• Entries:
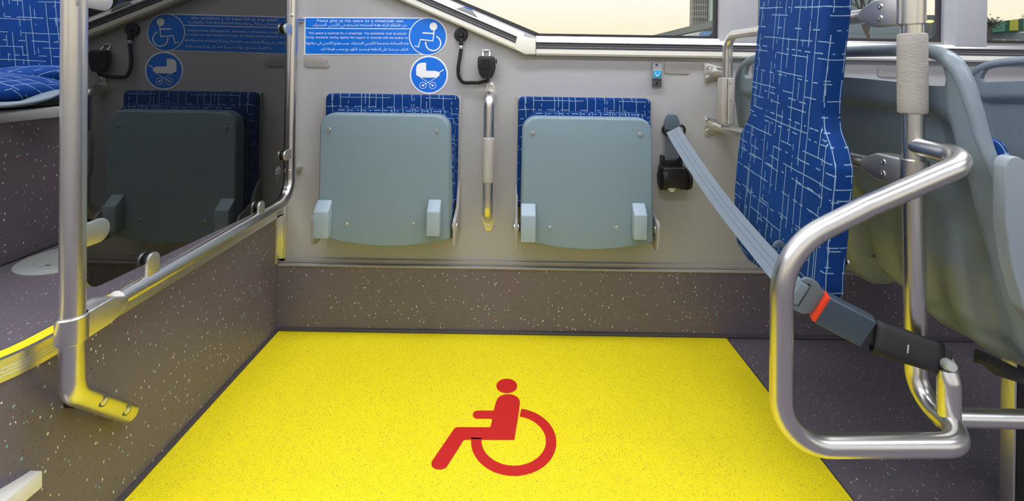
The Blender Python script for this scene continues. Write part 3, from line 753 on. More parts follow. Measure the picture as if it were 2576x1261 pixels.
# ------------------------------------------------------------------ folding seats
def folding_seat():
    base = P(967, 600, 1.60)
    t = thing('folding_seat', base, 'folded-up bus seat left of the grab handle, below the pram sign', 'folding seat', 'folding seats on the side wall')
    zf = 1.495
    def q(px, py, d=zf): return P(px, py, d)
    # shell: front outline extruded to the back with a rounded rim
    out = fillet([q(803.5, 284), q(1131, 289), q(1134, 596), q(1126, 604)], [0.045, 0.045, 0.006, 0.0], 8)[0:0]
    top = fillet([q(797, 598), q(803.5, 284), q(1131, 289), q(1135, 604)], 0.046, 8)
    arcp = []
    for k_ in range(1, 16):
        s_ = k_ / 16; arcp.append(q(1130 + (803 - 1130) * s_, 605 - 7 * s_ + 22 * math.sin(PI * s_) ** 0.9))
    pts = top + arcp
    bm = B()
    n_ = len(pts); cen = sum(pts, Vector()) / n_
    layers = [(0.955, -0.000), (0.972, -0.000), (0.988, 0.003), (0.997, 0.009), (1.0, 0.018), (1.0, 0.040)]
    rings = []
    for s_, dy in layers:
        rings.append([bm.verts.new(cen + (p - cen) * s_ + YA * dy) for p in pts])
    rings[0:0] = []
    # slightly domed face
    inner = []
    for s_, dy in ((0.02, -0.004), (0.35, -0.004), (0.7, -0.003), (0.9, -0.0012)):
        inner.append([bm.verts.new(cen + (p - cen) * s_ + YA * dy) for p in pts])
    allr = inner + rings
    bm.faces.new(allr[0])
    for A_, B_ in zip(allr[:-1], allr[1:]):
        for i in range(n_): bm.faces.new((A_[i], A_[(i+1) % n_], B_[(i+1) % n_], B_[i]))
    bm.faces.new(list(reversed(allr[-1])))
    obj('seat_shell', bm, M['seatgrey'], t, 'blue-grey plastic shell', sharp=50)
    for a_, b_ in ((828, 326), (1099, 330), (872, 565), (1040, 565)):
        screw(t, q(a_, b_, zf - 0.003), (0, -1, 0), 0.0064, 'silverbolt', h=0.003)
    # bumpers: wedge-topped blocks
    for xa, xb, y0, y1, y2 in ((799, 836, 502, 535, 602), (1078, 1111, 501, 534, 596)):
        bm = B(); zb, zfr = zf - 0.002, zf - 0.036
        A_ = q(xa, y0, zb); w2 = q(xb, y0, zb).x - A_.x
        zt, zm, zl = A_.z, A_.z - 0.030, q(xa, y2, zfr).z
        prism(bm, [(A_.x, zb, zt), (A_.x, zfr, zm), (A_.x, zfr, zl), (A_.x, zb, zl)], (w2, 0, 0))
        obj('bumper', bm, M['bumper'], t, bev=0.0035, seg=3)
    # seat cushion behind the shell, backrest cushion on the wall
    c = q(974, 440, 1.54)
    bm = B(); pts = rrect(Vector((c.x + 0.010, 1.535, c.z + 0.008)), XA, ZA, 0.418, 0.418, 0.05, 7)
    prism(bm, pts, (0, 0.034, 0)); obj('seat_cushion', bm, M['fab_seat'], t, bev=0.008, seg=3)
    a_, b_ = P(819, 235, 1.575), P(1149, 520, 1.575)
    bm = B(); pts = rrect(Vector(((a_.x + b_.x) / 2, 1.572, (a_.z + b_.z) / 2)), XA, ZA, b_.x - a_.x, a_.z - b_.z, 0.018, 6)
    prism(bm, pts, (0, 0.036, 0)); obj('backrest', bm, M['fab_seat'], t, bev=0.010, seg=4)
    bm = B(); box(bm, (a_.x - 0.002, 1.606, b_.z - 0.11), (b_.x + 0.006, D - 0.001, a_.z - 0.002)); obj('backboard', bm, M['plate'], t, bev=0.001)
    # hinge brackets on both sides
    zc = q(967, 575).z
    for xx in (q(789, 575).x - 0.006, q(1143, 575).x - 0.004):
        bm = B()
        prof = [(D - 0.001, zc - 0.045), (1.515, zc - 0.060), (1.488, zc - 0.052)] + [(1.502 + math.cos(math.radians(an)) * 0.020, zc + 0.018 + math.sin(math.radians(an)) * 0.020) for an in range(180, 60, -20)] + [(1.560, zc + 0.055), (1.585, zc + 0.115), (D - 0.001, zc + 0.13)]
        prism(bm, [(xx, y, z) for y, z in prof], (0.009, 0, 0))
        hb = obj('hinge_bracket', bm, M['plate'], t, bev=0.0012)
        bm = B(); lathe(bm, (xx - 0.006, 1.512, zc + 0.006), (1, 0, 0), [(0.009, 0), (0.013, 0.003), (0.013, 0.018), (0.009, 0.021)], 20); obj('pivot', bm, M['steel'], hb)
    bm = B(); sweep(bm, [(q(792, 575).x, 1.53, zc), (q(1140, 575).x, 1.53, zc)], 0.011, 14); obj('hinge_rod', bm, M['black'], t)
    return t
def dup(root, loc, label=None):
    r = root.copy(); C.objects.link(r); r.location = loc
    if label: r['label'] = label
    ROOT[r.name] = Vector(loc)
    for ch in list(root.children):
        c = ch.copy(); C.objects.link(c); c.parent = r
        for g in list(ch.children):
            d_ = g.copy(); C.objects.link(d_); d_.parent = c
    return r
fs = folding_seat()
dup(fs, fs.location + Vector((P(1478, 600, 1.495).x - P(967, 600, 1.495).x, 0, -0.001)), 'folded-up bus seat right of the grab handle, beside the seat belt reel')
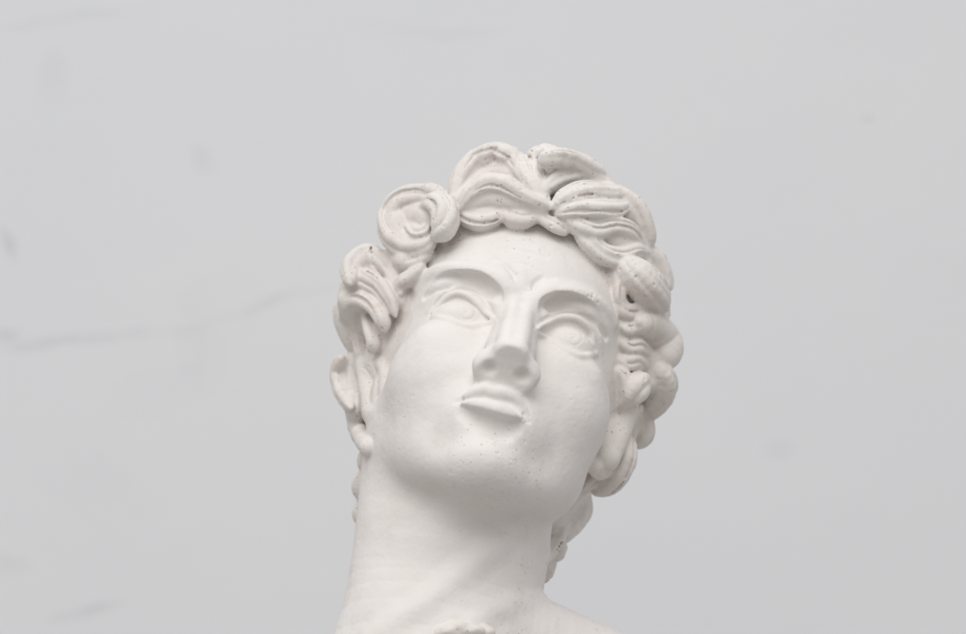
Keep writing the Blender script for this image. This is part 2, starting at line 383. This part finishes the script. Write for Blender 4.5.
# locks seen in the picture: (path, radii, offset, strands, twist)
LOCKS = [
 # crown of the forehead
 ([(453, 203), (462, 180), (478, 163), (500, 157), (519, 168), (533, 186), (546, 202)], [6, 11, 13, 13, 11, 9, 5], 9, 4, .7),
 ([(458, 212), (470, 196), (488, 186), (505, 187), (521, 195), (536, 202), (549, 206)], [4, 8, 10, 10, 8, 6, 4], 13, 3, .4),
 ([(458, 207), (466, 218), (480, 222), (494, 218), (505, 209)], [6, 9, 10, 9, 5], 4.5, 3, .7),
 ([(502, 212), (514, 221), (528, 220), (545, 209)], [5, 9, 8, 5], 4.5, 2, .5),
 ([(534, 214), (546, 222), (558, 229), (566, 234)], [4, 6, 6, 3], 5, 2, .5),
 ([(548, 203), (538, 184), (535, 165), (546, 154), (562, 160)], [6, 9, 10, 9, 7], 9, 3, .8),
 ([(545, 190), (558, 182), (575, 178), (593, 180), (610, 184)], [8, 11, 12, 11, 7], 10, 3, .5),
 ([(541, 161), (560, 159), (582, 166), (606, 179)], [9, 10, 10, 8], 3, 3, .4),
 ([(551, 208), (568, 197), (588, 193), (608, 194), (624, 192)], [5, 9, 10, 9, 7], 13, 3, .4),
 ([(556, 214), (574, 210), (594, 210), (612, 211), (627, 206)], [6, 9, 10, 9, 6], 12, 3, .4),
 ([(562, 216), (576, 226), (594, 232), (612, 228), (628, 232), (641, 246)], [6, 10, 10, 9, 9, 6], 8, 3, .8),
 ([(574, 228), (586, 242), (602, 255), (618, 258), (634, 252), (646, 256)], [5, 9, 10, 10, 8, 5], 5, 3, .8),
 ([(618, 192), (632, 208), (642, 226), (648, 246)], [7, 11, 11, 8], 3, 2, .5),
 ([(620, 262), (634, 276), (648, 292), (660, 306)], [9, 17, 18, 13], 6, 4, .6),
 ([(648, 250), (658, 262), (664, 278), (668, 290)], [7, 8, 7, 5], 0, 2, .5),
 ([(640, 322), (654, 330), (663, 343), (664, 358)], [13, 18, 21, 19], 4, 0, .1),
 ([(612, 270), (618, 285), (618, 300), (626, 312)], [5, 6, 6, 5], 2, 2, .6),
 # waves in front of the ear on the right
 ([(614, 306), (624, 313), (634, 313), (646, 320)], [5, 7, 7, 5], 1, 2, .5),
 ([(616, 326), (626, 330), (637, 328), (648, 337)], [4, 7, 6, 4], 0, 2, .7),
 ([(617, 340), (627, 347), (638, 346), (646, 353)], [5, 6, 7, 4], 1, 2, .4),
 ([(615, 358), (624, 363), (636, 360), (644, 368)], [4, 7, 6, 4], 0, 2, .8),
 ([(616, 370), (622, 380), (624, 394), (618, 408)], [4, 7, 8, 5], 2, 2, .5),
 ([(640, 378), (632, 388), (626, 398)], [9, 13, 9], 5, 2, .5),
 ([(660, 368), (660, 388), (648, 406), (638, 416)], [12, 15, 13, 8], 1, 3, .5),
 ([(644, 420), (640, 434), (632, 442)], [9, 11, 7], 0, 2, .4),
 ([(626, 436), (622, 456), (610, 476), (594, 489)], [7, 13, 14, 8], 3, 3, .6),
 ([(612, 442), (604, 460), (592, 476), (582, 488)], [5, 8, 8, 6], 4, 2, .5),
 ([(584, 498), (576, 512), (566, 526), (556, 543)], [12, 15, 14, 6], -4, 4, .4),
 ([(566, 500), (560, 520), (552, 545), (545, 562)], [7, 8, 7, 3], -6, 2, .4),
 # curl over the left temple
 ([(450, 204), (436, 197), (418, 197), (400, 205), (391, 222), (396, 240), (411, 250), (427, 246), (435, 235)], [7, 11, 12, 12, 12, 12, 11, 9, 6], 7, 3, .8),
 ([(424, 206), (437, 204), (447, 214), (446, 228), (436, 238)], [6, 11, 13, 12, 7], 13, 3, .6),
 ([(408, 226), (416, 234), (425, 232), (428, 224)], [5, 6, 5, 3], 9, 2, .9),
 ([(442, 214), (456, 204), (464, 214)], [6, 8, 5], 4, 2, .5),
 ([(432, 252), (420, 260), (406, 264), (396, 262)], [5, 7, 7, 5], 4, 2, .5),
 ([(424, 266), (414, 277), (402, 285), (398, 298)], [5, 7, 7, 5], 3, 2, .5),
 # waves above the ear on the left
 ([(350, 284), (354, 268), (370, 258), (386, 264), (397, 278), (401, 294)], [7, 11, 12, 10, 9, 5], 4, 3, .6),
 ([(343, 306), (350, 290), (364, 281), (379, 286), (390, 299), (396, 316)], [7, 10, 10, 9, 8, 4], 8, 3, .6),
 ([(346, 322), (352, 308), (364, 301), (376, 307), (384, 320), (385, 332)], [6, 9, 9, 8, 7, 4], 8, 2, .6),
 ([(342, 300), (343, 318), (350, 336), (353, 350)], [7, 9, 9, 6], 2, 3, .5),
 ([(368, 314), (371, 328), (375, 342), (373, 352)], [5, 6, 6, 4], 6, 1, .3),
 ([(358, 322), (360, 340), (362, 356)], [5, 6, 5], 4, 2, .3),
 ([(342, 358), (341, 374), (346, 392), (352, 408)], [6, 9, 9, 5], -1, 2, .4),
 ([(354, 356), (354, 376), (357, 396), (361, 412)], [5, 7, 7, 5], 1, 2, .5),
 ([(358, 408), (359, 424), (366, 438), (374, 448)], [7, 9, 9, 5], -1, 2, .5),
 ([(371, 450), (368, 462), (373, 472)], [5, 6, 5], -4, 1, .4),
 ([(367, 472), (362, 486), (364, 500)], [5, 8, 5], -6, 2, .4),
 ([(364, 500), (360, 514), (363, 526)], [4, 6, 4], -6, 1, .4),
]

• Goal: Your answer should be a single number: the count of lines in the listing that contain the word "Write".

• Answer: 2